> _What you will do_:
Lines containing the word "More" need to be counted. Please reply with how many there are, and nothing else.

Collected data:
(begin)

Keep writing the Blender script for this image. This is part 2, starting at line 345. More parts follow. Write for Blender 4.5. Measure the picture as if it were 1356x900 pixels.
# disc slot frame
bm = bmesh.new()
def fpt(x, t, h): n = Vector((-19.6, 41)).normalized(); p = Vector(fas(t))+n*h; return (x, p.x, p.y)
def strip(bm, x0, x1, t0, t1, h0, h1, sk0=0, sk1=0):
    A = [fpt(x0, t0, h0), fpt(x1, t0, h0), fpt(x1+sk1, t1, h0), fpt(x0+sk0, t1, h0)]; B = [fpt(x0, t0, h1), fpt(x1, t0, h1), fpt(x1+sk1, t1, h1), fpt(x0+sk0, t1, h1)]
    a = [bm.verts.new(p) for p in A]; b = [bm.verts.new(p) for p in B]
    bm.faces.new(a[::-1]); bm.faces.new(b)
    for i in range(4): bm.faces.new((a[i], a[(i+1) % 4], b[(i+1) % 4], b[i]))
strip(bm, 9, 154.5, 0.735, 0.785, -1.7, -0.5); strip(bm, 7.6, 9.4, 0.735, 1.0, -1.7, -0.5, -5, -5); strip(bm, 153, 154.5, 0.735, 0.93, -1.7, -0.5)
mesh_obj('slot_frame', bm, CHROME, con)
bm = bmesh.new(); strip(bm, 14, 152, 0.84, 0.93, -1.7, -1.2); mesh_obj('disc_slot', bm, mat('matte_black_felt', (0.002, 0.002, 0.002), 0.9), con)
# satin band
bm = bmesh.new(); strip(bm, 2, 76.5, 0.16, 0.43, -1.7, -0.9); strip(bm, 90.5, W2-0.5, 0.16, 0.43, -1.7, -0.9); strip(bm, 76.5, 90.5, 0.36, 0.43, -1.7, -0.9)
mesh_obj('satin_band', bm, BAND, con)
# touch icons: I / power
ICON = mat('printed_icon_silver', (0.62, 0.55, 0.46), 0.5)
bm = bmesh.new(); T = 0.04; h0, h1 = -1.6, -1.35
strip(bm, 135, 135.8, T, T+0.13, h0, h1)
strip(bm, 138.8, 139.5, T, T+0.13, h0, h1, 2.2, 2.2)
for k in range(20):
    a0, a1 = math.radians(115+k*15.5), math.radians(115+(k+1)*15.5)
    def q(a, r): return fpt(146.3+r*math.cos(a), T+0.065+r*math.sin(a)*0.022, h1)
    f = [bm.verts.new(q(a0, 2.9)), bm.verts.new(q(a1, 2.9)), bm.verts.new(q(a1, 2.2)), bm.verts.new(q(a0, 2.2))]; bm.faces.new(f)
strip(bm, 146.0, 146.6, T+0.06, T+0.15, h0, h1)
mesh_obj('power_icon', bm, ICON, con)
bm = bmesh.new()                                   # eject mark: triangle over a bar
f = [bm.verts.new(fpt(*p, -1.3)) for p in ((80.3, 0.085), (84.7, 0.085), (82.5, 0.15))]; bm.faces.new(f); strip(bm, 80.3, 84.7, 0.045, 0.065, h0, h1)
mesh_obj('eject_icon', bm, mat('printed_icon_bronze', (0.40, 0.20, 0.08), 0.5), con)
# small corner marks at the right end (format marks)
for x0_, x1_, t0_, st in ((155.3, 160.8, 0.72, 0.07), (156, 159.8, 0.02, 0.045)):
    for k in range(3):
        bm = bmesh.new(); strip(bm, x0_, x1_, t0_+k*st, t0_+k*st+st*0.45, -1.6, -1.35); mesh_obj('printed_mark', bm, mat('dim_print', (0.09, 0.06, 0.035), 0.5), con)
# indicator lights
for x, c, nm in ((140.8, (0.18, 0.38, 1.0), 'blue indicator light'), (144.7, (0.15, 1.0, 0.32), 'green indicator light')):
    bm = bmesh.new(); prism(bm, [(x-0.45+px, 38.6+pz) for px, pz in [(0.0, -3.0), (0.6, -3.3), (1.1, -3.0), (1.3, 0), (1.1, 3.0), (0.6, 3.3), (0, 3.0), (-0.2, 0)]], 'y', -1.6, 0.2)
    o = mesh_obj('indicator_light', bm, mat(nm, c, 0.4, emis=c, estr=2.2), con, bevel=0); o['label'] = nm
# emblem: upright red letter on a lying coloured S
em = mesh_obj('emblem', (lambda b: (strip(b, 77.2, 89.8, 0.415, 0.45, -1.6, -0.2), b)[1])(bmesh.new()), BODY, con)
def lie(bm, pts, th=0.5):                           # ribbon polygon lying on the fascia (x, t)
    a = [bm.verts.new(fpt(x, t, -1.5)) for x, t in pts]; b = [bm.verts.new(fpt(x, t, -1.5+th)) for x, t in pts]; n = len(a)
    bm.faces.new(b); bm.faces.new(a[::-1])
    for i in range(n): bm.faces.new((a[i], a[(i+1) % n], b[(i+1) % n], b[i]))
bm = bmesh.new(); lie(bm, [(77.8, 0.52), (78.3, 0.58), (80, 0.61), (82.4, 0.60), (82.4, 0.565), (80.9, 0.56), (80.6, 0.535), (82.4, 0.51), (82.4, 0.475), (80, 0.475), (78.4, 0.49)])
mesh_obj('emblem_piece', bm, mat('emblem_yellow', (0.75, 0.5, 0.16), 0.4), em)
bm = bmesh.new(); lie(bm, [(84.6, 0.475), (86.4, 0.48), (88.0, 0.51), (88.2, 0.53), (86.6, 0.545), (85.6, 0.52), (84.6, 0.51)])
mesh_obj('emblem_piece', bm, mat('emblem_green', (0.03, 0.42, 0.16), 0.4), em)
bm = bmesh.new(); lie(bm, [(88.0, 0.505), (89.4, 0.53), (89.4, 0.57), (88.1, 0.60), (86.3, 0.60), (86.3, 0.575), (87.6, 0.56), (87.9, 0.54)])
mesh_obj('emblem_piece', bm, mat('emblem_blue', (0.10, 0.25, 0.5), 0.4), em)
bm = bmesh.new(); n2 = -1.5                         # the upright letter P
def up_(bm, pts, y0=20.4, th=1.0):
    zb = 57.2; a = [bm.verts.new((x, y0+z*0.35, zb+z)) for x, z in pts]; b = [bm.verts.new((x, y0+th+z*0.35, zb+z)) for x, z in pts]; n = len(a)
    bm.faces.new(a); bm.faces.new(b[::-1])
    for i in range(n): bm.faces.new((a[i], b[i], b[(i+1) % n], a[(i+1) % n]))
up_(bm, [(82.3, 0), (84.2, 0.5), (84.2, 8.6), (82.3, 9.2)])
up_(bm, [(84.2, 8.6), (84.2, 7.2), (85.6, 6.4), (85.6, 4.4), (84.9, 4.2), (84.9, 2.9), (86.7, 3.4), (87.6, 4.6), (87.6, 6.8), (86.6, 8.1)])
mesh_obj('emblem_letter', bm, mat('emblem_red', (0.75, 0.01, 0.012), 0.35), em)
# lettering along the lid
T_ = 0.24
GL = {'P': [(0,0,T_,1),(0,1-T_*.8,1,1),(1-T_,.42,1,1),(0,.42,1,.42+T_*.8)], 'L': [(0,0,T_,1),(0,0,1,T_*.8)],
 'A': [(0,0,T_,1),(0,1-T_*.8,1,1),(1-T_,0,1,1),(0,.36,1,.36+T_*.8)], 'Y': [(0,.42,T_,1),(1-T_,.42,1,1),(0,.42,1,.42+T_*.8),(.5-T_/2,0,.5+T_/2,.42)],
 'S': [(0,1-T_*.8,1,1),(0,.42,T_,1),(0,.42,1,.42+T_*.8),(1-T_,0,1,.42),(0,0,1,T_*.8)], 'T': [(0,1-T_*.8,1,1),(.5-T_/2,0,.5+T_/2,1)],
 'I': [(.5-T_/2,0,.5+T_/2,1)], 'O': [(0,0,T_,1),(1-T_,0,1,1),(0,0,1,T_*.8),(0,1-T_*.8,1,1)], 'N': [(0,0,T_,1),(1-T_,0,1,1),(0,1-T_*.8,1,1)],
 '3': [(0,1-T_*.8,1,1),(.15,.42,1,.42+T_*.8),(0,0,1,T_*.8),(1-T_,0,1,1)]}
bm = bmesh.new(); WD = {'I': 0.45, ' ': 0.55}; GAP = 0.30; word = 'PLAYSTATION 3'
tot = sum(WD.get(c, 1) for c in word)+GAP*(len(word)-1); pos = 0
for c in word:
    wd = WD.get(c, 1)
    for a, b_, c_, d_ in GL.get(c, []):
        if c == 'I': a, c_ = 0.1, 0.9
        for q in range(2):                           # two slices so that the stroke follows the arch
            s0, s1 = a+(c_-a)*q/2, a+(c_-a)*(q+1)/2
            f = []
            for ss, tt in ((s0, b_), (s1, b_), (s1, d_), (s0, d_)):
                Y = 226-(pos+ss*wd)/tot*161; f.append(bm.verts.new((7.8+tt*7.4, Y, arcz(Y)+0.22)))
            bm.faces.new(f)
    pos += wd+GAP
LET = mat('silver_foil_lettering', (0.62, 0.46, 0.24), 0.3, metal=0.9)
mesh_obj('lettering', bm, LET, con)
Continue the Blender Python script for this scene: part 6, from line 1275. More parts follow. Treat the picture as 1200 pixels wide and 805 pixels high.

(end)

> _Output below_:
2